Frankfurt an der Oder, an eastern city on the German-Polish border, is a place where right-wing violence has developed into an everyday phenomenon. Paradoxically, the far-right National Democratic Party (NPD) failed to capture a single seat in recent municipal elections. Nevertheless, the city administration and police are aware of a the local far-right scene's potential for violence. The "Sportlerklause," a local sports bar catering to neo-Nazi thugs, was shut down. The city is home to precisely the kind of environment that worries the authorities: a dangerous hooligan scene surrounding the local football club, FFC Viktoria.

Police estimate that the group counts 40 to 50 violence-prone right-wing extremists, and they have struck repeatedly. In the past, the NPD recruited its bodyguards from among these football fans -- now, however, the group seems to be organizing on its own. There are even photos showing the radical football fans giving the Hitler salute with SS skull-and-crossbones patches on their clothing.

Assaults and Intimidation

A few days ago, masked men attacked yet again, assaulting students in front of a club in Frankfurt an der Oder. The doormen at the club alerted the police and managed to prevent the incident from escalating beyond kicks and blows. Seven suspects were arrested, all of them part of the far-right community. But because no one displayed the Hitler salute or shouted slogans like "Leftists Out!" during the nighttime incident, it is unlikely to be documented as a far-right attack.

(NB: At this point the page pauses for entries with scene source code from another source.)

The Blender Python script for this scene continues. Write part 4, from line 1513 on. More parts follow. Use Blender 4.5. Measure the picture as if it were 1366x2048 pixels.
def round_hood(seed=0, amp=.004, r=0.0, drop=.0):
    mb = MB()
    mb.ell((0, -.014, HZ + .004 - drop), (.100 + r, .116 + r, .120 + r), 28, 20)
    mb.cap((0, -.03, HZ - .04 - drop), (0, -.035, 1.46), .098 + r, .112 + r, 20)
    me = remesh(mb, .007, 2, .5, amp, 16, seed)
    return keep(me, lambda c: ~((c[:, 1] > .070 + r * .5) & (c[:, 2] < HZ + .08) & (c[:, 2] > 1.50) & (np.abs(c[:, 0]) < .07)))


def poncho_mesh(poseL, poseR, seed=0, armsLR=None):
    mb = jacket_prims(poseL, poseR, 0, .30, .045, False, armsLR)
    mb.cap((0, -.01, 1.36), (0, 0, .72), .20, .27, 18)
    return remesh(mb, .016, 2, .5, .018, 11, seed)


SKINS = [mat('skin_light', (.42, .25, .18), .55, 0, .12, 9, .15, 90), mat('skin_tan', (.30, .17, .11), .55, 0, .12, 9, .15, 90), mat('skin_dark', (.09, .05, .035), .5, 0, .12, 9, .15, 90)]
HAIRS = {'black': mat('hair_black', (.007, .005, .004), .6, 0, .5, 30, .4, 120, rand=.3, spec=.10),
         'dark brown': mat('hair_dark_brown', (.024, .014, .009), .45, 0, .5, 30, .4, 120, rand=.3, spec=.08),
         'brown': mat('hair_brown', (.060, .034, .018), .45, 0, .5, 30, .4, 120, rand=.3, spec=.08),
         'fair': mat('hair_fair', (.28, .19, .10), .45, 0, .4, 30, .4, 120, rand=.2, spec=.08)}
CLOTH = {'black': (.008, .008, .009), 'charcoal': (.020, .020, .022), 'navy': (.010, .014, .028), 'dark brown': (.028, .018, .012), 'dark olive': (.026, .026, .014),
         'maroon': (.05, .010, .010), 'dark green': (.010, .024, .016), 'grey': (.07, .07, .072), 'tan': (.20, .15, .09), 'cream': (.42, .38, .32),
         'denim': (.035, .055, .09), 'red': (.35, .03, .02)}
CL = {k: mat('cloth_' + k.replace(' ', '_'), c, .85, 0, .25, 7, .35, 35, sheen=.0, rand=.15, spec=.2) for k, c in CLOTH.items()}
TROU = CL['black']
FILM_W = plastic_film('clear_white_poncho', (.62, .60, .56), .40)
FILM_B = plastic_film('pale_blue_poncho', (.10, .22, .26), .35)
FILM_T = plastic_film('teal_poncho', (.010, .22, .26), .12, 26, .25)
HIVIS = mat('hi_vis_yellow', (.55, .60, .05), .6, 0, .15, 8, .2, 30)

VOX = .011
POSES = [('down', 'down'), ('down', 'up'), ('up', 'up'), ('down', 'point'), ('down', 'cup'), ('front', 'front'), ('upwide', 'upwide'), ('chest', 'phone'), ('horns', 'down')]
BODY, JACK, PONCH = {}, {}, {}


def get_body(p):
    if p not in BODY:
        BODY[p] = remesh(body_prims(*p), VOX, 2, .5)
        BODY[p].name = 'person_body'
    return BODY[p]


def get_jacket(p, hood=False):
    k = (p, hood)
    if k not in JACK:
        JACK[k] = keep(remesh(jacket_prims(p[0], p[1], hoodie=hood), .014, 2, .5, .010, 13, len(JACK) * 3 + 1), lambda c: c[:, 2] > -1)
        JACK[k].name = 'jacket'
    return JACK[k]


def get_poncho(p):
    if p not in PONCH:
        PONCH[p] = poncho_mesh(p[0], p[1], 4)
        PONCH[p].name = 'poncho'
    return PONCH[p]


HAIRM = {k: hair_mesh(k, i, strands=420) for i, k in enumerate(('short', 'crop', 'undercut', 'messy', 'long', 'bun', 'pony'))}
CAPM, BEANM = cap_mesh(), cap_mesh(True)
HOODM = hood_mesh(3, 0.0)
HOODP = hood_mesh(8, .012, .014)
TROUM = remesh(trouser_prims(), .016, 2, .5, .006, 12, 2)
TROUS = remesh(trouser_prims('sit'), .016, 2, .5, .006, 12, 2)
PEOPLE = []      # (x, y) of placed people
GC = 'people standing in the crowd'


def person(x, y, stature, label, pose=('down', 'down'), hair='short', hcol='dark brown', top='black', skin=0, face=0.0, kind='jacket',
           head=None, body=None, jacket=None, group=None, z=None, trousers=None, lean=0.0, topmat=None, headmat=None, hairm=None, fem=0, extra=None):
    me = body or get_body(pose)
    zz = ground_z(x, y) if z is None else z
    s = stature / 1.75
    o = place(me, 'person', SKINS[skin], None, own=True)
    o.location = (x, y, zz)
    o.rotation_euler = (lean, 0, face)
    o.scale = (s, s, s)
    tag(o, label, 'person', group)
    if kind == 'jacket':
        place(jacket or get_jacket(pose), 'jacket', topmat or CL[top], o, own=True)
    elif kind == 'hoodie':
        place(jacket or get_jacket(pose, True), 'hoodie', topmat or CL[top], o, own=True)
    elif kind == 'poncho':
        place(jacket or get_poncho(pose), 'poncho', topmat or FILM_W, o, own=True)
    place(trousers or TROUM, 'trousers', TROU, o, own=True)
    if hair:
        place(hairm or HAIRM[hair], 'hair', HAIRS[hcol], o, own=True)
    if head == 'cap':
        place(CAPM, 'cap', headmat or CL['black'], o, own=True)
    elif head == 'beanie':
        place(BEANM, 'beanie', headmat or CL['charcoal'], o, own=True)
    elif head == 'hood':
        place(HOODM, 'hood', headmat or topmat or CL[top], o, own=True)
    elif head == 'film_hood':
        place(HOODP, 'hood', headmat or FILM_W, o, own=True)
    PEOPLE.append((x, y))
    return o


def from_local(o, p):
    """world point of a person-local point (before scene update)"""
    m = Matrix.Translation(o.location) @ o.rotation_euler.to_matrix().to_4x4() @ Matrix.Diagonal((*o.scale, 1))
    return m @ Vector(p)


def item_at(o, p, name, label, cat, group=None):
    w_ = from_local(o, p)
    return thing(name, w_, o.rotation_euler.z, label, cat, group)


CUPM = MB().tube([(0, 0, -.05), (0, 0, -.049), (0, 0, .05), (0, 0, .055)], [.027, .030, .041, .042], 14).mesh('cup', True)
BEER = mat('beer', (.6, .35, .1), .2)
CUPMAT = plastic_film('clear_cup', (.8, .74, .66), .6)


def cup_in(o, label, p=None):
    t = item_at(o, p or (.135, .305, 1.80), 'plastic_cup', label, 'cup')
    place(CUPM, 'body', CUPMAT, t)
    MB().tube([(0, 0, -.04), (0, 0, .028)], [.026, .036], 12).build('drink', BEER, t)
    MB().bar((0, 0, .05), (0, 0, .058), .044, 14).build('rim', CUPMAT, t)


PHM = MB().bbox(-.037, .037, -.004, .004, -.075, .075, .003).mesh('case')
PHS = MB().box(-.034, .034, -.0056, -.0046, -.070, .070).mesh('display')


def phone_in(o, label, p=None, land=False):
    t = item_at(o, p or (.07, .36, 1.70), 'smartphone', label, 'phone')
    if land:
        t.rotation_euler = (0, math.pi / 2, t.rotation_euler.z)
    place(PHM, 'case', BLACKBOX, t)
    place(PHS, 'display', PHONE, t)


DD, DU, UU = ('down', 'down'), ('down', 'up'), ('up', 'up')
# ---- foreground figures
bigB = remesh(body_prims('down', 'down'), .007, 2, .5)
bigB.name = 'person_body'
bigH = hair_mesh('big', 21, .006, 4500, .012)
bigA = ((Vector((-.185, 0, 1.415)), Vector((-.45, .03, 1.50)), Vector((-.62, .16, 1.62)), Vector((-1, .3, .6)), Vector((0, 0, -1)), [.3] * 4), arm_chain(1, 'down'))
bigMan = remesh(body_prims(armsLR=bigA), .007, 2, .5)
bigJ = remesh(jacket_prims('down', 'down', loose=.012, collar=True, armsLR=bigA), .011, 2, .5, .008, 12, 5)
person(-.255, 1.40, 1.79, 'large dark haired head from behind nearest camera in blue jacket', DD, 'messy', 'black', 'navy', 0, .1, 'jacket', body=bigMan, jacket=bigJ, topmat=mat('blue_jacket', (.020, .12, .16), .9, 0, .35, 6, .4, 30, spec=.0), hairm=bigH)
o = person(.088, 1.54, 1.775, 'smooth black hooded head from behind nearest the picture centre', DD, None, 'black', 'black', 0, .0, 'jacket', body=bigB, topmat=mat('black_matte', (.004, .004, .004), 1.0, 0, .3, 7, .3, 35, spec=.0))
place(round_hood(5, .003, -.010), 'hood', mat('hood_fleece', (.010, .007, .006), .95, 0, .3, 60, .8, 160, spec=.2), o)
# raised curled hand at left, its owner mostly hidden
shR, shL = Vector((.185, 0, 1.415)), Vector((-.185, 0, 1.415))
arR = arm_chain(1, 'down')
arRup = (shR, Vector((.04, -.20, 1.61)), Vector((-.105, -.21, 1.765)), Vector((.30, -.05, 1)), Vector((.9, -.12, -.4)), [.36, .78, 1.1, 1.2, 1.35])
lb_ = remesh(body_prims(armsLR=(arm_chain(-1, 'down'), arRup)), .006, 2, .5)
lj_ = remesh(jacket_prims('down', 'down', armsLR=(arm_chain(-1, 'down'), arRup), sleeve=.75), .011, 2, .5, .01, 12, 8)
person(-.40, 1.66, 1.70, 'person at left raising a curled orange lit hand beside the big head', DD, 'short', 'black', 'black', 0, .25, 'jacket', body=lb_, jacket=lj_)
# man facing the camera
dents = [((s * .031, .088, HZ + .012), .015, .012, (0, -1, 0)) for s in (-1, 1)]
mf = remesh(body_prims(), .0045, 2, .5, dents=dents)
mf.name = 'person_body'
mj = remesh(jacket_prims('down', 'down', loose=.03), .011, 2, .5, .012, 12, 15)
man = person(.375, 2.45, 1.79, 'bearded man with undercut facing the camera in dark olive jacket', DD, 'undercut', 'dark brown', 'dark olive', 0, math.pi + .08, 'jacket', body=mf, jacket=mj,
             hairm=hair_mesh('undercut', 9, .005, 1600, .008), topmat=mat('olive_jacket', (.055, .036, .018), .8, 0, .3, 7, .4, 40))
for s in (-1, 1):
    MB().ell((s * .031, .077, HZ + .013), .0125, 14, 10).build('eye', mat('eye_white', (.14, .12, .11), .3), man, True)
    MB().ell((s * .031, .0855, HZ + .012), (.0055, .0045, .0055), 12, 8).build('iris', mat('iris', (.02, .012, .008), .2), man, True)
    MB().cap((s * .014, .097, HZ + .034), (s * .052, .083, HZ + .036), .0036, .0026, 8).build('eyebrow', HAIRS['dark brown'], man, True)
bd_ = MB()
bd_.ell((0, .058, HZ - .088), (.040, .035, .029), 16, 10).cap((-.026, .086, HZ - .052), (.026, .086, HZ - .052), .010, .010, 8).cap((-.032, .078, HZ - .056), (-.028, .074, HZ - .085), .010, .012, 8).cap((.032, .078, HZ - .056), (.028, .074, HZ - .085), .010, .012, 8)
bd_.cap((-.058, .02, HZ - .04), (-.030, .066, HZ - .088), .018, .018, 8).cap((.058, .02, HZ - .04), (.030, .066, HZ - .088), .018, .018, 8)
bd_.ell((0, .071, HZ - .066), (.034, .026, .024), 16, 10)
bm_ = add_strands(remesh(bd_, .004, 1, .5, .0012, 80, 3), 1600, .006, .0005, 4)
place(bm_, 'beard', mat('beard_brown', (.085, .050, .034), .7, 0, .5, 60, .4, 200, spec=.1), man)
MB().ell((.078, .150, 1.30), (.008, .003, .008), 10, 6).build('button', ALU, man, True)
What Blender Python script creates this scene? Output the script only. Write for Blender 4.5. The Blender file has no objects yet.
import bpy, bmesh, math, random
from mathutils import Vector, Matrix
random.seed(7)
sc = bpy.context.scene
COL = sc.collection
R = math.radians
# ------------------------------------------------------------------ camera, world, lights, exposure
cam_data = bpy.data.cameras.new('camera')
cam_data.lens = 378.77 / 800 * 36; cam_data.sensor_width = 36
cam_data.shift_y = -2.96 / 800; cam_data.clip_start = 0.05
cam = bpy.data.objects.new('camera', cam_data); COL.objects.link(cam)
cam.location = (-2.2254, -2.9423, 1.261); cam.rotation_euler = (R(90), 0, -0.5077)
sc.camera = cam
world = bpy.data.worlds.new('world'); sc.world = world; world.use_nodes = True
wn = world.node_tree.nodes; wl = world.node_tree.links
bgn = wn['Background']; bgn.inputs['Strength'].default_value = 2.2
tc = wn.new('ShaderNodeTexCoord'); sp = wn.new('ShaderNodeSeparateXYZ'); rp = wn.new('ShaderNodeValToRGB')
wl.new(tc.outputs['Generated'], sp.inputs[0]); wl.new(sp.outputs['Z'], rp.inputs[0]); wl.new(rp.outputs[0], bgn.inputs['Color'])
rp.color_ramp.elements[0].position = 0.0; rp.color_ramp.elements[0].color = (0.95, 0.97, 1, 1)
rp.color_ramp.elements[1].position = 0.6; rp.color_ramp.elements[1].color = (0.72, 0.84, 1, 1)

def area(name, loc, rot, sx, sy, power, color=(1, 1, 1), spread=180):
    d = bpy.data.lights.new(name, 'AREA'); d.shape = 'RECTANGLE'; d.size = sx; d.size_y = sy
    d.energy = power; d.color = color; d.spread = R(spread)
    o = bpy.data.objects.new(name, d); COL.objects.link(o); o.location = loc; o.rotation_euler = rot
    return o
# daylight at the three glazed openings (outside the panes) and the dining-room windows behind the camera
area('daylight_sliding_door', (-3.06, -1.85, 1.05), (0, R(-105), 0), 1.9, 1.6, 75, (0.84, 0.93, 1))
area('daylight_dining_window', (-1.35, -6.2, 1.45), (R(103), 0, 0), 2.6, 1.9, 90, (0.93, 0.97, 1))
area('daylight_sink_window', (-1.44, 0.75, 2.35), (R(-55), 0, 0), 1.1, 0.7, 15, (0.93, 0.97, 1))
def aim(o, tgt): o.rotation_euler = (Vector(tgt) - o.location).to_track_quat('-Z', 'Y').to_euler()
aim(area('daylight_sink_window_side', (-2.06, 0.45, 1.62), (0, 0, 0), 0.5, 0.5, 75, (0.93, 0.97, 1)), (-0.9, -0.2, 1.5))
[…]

Christof Winter, a 25-year-old student, has documented countless incidents in Frankfurt, including attacks in broad daylight and fights in discotheques, as well as the omnipresent slogans and symbols in graffiti painted onto buildings. Winter knows many of the right-wing extremists by name. He prefers to ride his bicycle through the city instead of taking the streetcar. He also avoids discotheques. The neo-Nazis know him, just as they keep an eye on Katja Herrlich, 34, an attorney who has collaborated with Winter in his research. Herrlich says that she has felt threatened many times. She is already accustomed to local neo-Nazis addressing her by her first name on the street, saying innocuous-sounding things like, "Hey there, Katja." The message they seek to convey, she says, is that they know where to find her.

Uwe Adler, 36, of a citizens' alliance against right-wing extremism in Weimar in the eastern state of Thuringia, reports similar experiences. He belongs to the city's committee on youth affairs and once noticed two neo-Nazis known to local authorities sitting in the back of the room during a public meeting. They appeared to be taking copious notes on a discussion of problems among Weimar youth. "Right-wing extremists have embarked on a process of normalization in the country's cities and towns," says Adler. Some groups have even sponsored waste pickup campaigns in local forests, under the guise of "protecting the environment to protect the homeland."

The far-right is trying to reinvent itself as champion of ordinary citizens. "Social awareness can only be national awareness" is the new slogan devised by right-wing anti-capitalists. By laying claim to social issues, the neo-Nazis are trying to make violence against "freeloaders" and dissenters socially acceptable. "Wherever the state and civil society are retreating, right-wing extremists are filling the void," says Anetta Kahane of the Amadeu Antonio Foundation.